Provided entries:
==================================================
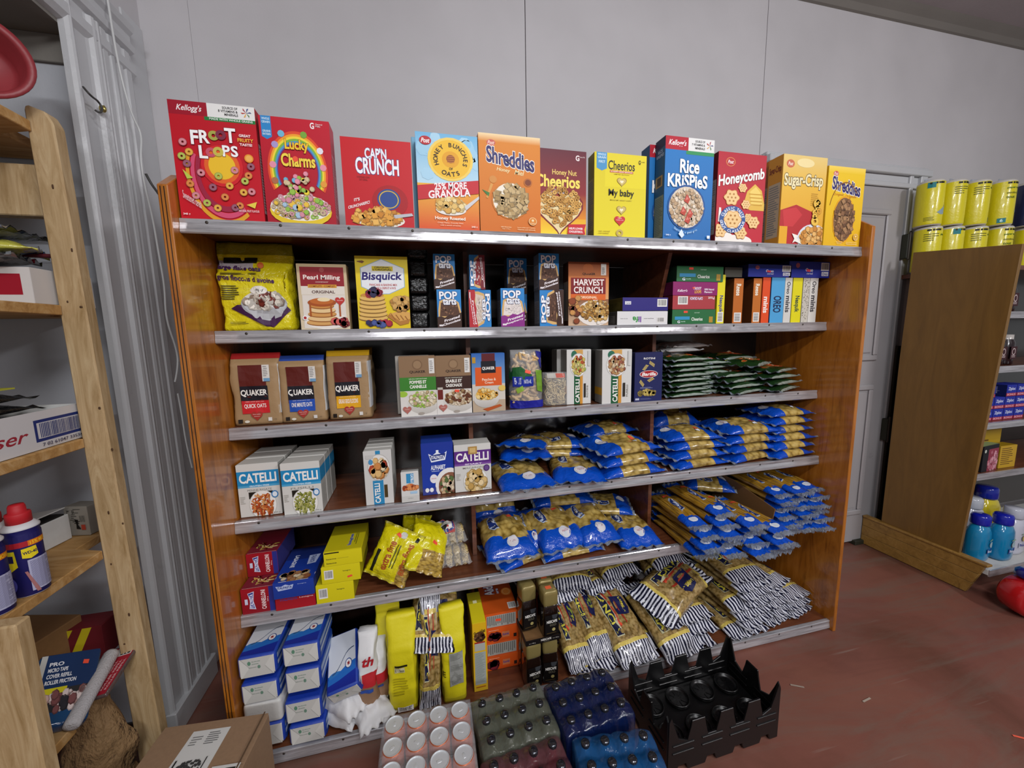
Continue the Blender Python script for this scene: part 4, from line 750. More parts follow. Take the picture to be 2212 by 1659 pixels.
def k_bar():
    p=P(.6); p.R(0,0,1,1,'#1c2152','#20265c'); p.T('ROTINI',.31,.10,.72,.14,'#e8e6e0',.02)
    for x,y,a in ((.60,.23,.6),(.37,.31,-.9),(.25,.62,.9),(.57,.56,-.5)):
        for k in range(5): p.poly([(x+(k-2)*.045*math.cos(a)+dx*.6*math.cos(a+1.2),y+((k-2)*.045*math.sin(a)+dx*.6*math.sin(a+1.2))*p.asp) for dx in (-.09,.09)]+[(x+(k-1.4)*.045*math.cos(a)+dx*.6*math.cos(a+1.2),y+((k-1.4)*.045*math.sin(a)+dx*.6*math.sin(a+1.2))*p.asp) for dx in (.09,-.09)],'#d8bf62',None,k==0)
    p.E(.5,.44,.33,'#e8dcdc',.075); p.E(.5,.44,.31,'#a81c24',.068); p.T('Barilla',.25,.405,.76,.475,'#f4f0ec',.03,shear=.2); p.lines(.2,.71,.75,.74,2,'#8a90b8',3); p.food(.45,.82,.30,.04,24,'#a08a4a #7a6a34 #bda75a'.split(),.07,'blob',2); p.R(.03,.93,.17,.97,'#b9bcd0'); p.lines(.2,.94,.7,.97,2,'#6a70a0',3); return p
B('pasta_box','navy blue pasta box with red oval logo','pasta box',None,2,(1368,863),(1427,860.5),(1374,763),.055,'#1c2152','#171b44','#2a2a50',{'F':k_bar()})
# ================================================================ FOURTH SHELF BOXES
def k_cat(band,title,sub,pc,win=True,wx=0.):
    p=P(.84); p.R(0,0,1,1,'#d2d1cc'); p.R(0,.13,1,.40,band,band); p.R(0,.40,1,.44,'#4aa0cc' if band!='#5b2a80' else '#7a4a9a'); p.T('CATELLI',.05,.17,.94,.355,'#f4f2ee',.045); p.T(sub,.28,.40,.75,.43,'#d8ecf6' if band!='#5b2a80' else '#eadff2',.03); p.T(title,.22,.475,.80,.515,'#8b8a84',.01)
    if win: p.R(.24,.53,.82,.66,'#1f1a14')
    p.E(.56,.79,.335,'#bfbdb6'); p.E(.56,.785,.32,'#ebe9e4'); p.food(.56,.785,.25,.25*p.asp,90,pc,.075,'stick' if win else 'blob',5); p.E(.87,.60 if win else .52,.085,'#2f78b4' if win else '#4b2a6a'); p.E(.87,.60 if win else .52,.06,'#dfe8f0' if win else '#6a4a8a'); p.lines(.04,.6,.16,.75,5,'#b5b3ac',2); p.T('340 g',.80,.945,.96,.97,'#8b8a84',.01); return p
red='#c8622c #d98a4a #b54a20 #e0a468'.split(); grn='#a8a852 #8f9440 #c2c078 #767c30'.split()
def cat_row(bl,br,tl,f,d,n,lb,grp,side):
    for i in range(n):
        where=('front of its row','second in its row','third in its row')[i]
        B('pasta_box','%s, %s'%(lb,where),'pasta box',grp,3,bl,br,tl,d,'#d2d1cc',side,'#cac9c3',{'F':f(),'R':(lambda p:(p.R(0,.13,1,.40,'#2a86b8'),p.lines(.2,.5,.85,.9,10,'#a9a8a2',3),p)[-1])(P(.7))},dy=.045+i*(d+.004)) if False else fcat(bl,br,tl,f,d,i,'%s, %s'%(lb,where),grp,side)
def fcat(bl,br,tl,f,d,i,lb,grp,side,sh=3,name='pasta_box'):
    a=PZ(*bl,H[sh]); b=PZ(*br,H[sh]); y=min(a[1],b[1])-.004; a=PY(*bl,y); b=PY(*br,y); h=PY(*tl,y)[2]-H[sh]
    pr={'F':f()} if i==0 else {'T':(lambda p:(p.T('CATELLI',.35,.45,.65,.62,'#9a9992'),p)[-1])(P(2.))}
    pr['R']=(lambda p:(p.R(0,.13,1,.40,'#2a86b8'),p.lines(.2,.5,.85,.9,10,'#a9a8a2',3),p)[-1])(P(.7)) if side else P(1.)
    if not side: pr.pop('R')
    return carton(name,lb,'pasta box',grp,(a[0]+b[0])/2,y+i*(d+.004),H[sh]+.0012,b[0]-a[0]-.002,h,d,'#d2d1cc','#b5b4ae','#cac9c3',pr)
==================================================
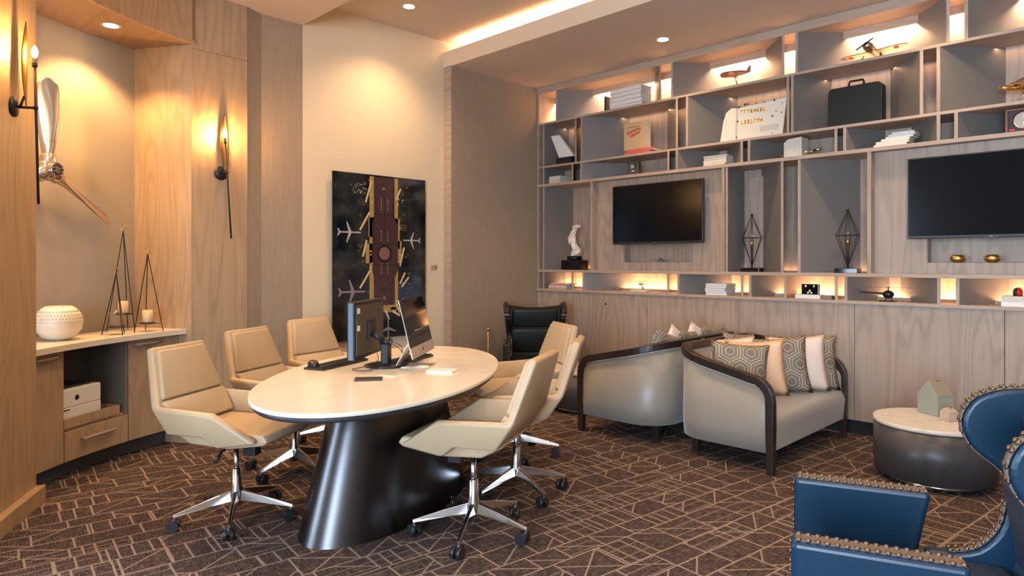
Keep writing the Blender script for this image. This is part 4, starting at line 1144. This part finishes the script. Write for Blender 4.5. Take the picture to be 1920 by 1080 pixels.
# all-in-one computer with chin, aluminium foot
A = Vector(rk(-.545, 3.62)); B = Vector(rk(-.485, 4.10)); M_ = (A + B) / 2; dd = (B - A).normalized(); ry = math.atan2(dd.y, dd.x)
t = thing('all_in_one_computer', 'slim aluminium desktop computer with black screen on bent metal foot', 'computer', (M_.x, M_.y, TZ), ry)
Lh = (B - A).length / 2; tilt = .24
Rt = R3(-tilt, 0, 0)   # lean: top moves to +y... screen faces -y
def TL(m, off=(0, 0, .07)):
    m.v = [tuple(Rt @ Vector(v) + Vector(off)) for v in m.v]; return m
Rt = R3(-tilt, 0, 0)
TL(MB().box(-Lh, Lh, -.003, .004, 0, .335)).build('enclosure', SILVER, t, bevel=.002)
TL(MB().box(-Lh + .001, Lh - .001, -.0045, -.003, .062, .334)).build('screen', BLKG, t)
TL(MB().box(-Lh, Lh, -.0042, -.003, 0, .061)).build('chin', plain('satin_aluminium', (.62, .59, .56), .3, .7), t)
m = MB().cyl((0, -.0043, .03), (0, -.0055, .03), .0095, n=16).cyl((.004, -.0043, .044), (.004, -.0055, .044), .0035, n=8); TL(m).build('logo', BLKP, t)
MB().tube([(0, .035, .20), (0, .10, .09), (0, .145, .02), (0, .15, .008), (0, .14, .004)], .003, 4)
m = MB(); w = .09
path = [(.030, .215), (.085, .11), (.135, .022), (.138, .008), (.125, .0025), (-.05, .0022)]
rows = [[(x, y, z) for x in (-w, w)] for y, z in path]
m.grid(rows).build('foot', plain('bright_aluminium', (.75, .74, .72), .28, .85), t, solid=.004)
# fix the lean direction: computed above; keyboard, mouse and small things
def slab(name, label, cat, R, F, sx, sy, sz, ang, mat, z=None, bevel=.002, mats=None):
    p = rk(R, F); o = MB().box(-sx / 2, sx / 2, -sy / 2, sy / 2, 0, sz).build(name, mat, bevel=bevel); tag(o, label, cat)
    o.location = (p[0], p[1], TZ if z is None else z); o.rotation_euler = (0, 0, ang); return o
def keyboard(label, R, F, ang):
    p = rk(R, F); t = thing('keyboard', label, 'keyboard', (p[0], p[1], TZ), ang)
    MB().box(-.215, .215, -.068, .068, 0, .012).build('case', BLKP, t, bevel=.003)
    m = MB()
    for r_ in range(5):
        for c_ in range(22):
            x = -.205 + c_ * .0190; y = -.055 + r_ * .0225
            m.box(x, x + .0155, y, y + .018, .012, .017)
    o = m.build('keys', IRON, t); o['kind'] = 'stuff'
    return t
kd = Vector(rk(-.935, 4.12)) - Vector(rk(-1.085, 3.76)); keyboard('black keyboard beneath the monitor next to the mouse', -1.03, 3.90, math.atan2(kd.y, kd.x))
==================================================
Problem:
Return each line where "this" shows up.

Task solution:
Continue the Blender Python script for this scene: part 4, from line 750. More parts follow. Take the picture to be 2212 by 1659 pixels.
Keep writing the Blender script for this image. This is part 4, starting at line 1144. This part finishes the script. Write for Blender 4.5. Take the picture to be 1920 by 1080 pixels.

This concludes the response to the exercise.